Jeff Duntemann's Contrapositive Diary Rotating Header Image

Odd Lots

  • The dairy that delivered milk to our house when I was a kid was indeed Hawthorn Mellody Farms (as verified by the Sister of Eidetic Recall) which was unusual in several ways: They had an amusement park in Libertyville, Illinois, complete with a miniature train ride, a petting zoo, Western town, and pony rides, that was a famous destination in the 50s for suburban moms with station wagons full of Boomer kids. They were the first dairy to put pictures of missing children on milk cartons. And before they went bankrupt in 1992, they were one of the largest Black-owned businesses in the country.
  • Also relevant to my entry of Febraury 24, 2009: Dunteman’s Dairy evidently existed before 1939. A page out of the 1937 Arlington Heights phone book from Digital Past shows an entry for Dunteman’s Dairy at 830 N. Dunton Avenue in Arlington Heights. The 1936 phone book shows a listing at the same address for “L. Dunteman,” so Lenard may have begun operating the dairy from his back yard (not an uncommon thing to do back then!) in that year. Prior to 1936 his listing shows yet a different address. I’ll have to see what’s at that address today the next time I’m in the area.
  • Digital Past is a very good source if you’re doing genealogy research on Chicago’s northwest suburbs; awhile back I found the location and a photo of the headstone of Laura Brommelkamp Dunteman there, after looking in vain for some years. (She was the second wife of Henry Dunteman, founder of R. W. Dunteman Construction, which is still in operation in Chicago’s western burbs.)
  • Well, grub is still plug-ugly, but it’s no longer difficult to configure. I’ve been using KGrubEditor for over a month now, and it makes the job a breeze. Highly recommended.
  • Where’s my flying car? Well, it may be here: Yet another Skycar concept, but this time it’s more Mad Max than Flash Gordon. Put a big fan on the back of a go-kart, get up some speed, and then release the parawing. Off you go!
  • Philip Jose Farmer has left us. Along with Heinlein, Clarke, and Keith Laumer, Farmer was one of the SF writers who inspired me to keep going and make something of myself in fiction. I still consider the Riverworld concept one of the most compelling ideas ever to surface in SF, even though the series wandered toward the end and would have been much better had it been three books (on the outside, four) instead of five.
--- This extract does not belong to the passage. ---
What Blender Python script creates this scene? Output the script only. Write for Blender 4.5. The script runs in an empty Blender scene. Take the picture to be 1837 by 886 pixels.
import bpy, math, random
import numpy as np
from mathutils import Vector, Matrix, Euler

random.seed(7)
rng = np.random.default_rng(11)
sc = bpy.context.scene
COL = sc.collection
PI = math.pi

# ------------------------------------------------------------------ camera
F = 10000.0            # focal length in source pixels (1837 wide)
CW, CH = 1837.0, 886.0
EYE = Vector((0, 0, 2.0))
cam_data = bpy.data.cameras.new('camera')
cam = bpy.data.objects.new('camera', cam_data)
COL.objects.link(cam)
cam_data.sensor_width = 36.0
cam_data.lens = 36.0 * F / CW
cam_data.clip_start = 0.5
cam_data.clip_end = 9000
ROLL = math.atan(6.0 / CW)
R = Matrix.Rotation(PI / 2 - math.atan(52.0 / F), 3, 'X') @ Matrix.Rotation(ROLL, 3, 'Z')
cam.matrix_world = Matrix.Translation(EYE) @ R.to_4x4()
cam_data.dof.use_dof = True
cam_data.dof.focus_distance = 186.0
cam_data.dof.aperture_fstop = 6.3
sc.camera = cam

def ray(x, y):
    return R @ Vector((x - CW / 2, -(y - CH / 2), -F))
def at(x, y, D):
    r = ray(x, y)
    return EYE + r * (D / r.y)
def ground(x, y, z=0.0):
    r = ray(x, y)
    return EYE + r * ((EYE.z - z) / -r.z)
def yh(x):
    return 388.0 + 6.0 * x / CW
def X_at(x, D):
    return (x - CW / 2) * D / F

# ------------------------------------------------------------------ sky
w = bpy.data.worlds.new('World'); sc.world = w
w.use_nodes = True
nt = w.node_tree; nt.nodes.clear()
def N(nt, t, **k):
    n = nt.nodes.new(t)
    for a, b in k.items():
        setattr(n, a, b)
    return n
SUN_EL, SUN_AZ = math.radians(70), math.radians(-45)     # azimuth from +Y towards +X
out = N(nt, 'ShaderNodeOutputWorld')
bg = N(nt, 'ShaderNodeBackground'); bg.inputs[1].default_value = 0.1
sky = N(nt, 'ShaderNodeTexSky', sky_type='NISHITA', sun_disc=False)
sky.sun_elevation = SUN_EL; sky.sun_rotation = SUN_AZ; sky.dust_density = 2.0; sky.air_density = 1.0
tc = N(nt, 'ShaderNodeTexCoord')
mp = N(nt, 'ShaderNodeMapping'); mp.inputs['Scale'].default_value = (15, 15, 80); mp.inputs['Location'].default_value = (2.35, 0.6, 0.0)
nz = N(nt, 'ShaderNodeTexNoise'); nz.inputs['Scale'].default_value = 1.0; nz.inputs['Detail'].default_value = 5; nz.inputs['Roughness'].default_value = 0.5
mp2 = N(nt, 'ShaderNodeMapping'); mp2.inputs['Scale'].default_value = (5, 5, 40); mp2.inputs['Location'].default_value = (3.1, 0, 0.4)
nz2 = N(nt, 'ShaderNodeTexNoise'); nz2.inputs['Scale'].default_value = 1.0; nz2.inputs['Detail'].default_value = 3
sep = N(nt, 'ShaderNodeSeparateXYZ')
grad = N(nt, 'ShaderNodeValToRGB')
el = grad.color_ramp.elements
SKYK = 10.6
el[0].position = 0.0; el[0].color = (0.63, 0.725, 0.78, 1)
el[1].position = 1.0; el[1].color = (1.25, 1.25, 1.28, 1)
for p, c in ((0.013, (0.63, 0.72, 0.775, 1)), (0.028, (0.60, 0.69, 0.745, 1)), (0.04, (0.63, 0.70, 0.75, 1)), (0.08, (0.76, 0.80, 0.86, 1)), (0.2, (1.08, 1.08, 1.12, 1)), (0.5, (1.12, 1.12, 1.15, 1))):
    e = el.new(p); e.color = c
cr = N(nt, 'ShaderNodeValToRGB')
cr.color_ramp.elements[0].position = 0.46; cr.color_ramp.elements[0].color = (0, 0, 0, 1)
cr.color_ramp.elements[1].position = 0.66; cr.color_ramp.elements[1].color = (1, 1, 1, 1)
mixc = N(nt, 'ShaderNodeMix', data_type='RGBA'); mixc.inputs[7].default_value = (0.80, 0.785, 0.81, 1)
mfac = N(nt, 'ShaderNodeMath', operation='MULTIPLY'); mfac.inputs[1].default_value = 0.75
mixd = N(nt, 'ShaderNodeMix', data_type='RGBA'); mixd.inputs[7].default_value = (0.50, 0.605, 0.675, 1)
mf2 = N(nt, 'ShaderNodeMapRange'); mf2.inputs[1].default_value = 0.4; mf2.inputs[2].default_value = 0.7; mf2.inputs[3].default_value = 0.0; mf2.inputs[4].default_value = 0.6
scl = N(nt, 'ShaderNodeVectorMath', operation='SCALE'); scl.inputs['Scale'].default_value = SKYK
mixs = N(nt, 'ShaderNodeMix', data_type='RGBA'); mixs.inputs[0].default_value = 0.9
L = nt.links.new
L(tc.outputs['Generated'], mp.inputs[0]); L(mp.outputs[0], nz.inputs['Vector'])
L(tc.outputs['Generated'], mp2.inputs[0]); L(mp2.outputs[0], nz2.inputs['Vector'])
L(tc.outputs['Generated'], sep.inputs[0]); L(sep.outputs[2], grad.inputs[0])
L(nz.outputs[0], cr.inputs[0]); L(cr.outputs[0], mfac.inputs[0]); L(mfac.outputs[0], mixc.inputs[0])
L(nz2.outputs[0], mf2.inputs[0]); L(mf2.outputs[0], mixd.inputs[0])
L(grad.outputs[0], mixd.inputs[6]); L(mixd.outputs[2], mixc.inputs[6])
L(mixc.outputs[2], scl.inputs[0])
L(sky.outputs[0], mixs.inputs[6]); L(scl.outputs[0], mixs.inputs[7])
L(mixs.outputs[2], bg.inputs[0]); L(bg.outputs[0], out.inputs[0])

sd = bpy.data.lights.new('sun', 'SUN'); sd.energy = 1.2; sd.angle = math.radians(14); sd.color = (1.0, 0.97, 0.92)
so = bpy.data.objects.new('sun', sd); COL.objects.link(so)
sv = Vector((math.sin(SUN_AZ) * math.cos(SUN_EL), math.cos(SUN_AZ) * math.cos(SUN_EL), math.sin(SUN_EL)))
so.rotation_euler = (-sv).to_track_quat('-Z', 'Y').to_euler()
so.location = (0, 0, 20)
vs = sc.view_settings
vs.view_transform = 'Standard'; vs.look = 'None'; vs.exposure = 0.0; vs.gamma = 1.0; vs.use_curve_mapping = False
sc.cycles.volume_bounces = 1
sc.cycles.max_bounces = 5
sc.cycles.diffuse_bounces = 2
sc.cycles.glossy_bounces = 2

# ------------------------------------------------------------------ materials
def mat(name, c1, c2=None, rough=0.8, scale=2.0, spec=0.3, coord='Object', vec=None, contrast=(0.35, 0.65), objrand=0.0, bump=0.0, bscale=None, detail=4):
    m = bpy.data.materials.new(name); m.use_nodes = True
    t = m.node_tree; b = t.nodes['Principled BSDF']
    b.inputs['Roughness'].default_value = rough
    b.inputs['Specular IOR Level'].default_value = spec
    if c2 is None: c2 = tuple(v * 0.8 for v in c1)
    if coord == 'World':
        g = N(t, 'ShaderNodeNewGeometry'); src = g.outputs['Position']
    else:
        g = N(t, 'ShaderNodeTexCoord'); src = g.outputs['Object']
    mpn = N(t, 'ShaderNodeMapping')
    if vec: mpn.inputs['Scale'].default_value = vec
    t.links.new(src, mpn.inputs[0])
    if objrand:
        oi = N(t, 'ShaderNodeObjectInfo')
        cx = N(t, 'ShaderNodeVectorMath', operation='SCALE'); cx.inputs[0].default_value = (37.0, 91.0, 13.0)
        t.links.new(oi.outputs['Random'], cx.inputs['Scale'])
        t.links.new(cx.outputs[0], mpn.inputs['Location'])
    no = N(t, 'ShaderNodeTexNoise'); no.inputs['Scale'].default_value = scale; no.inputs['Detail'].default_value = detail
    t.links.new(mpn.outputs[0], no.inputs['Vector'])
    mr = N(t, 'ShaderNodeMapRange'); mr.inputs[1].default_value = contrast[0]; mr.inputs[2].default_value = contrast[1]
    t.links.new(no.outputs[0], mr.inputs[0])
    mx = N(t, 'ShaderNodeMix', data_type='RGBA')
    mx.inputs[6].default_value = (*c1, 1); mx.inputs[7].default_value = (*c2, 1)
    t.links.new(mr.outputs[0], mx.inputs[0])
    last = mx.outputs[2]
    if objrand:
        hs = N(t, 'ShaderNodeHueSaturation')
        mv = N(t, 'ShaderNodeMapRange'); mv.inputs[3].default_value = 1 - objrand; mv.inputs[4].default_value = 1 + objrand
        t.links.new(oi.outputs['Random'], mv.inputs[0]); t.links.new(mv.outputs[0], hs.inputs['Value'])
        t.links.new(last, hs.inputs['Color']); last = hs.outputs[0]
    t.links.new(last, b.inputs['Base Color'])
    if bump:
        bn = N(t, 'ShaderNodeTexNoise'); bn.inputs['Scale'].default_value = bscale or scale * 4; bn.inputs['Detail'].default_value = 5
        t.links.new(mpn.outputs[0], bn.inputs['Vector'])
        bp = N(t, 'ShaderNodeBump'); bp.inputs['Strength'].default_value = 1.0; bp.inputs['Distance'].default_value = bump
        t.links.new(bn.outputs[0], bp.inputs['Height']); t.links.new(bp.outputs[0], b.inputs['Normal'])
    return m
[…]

  • I was going to do a whole entry on this, but Cory Doctorow said everything I intended to say about whackjob Roy Blount Jr and the knucklehead Authors’ Guild, who want money from anyone who does text-to-speech. There’s nothing I can add, and as a longtime author who still makes money writing, I think I have a right to strong opinions about this. Let me quote Cory here, and cheer:
  • Time and again, the Author’s Guild has shown itself to be the epitome of a venal special interest group, the kind of grasping, foolish posturers that make the public cynically assume that the profession it represents is a racket, not a trade. This is, after all, the same gang of weirdos who opposed the used book trade going online.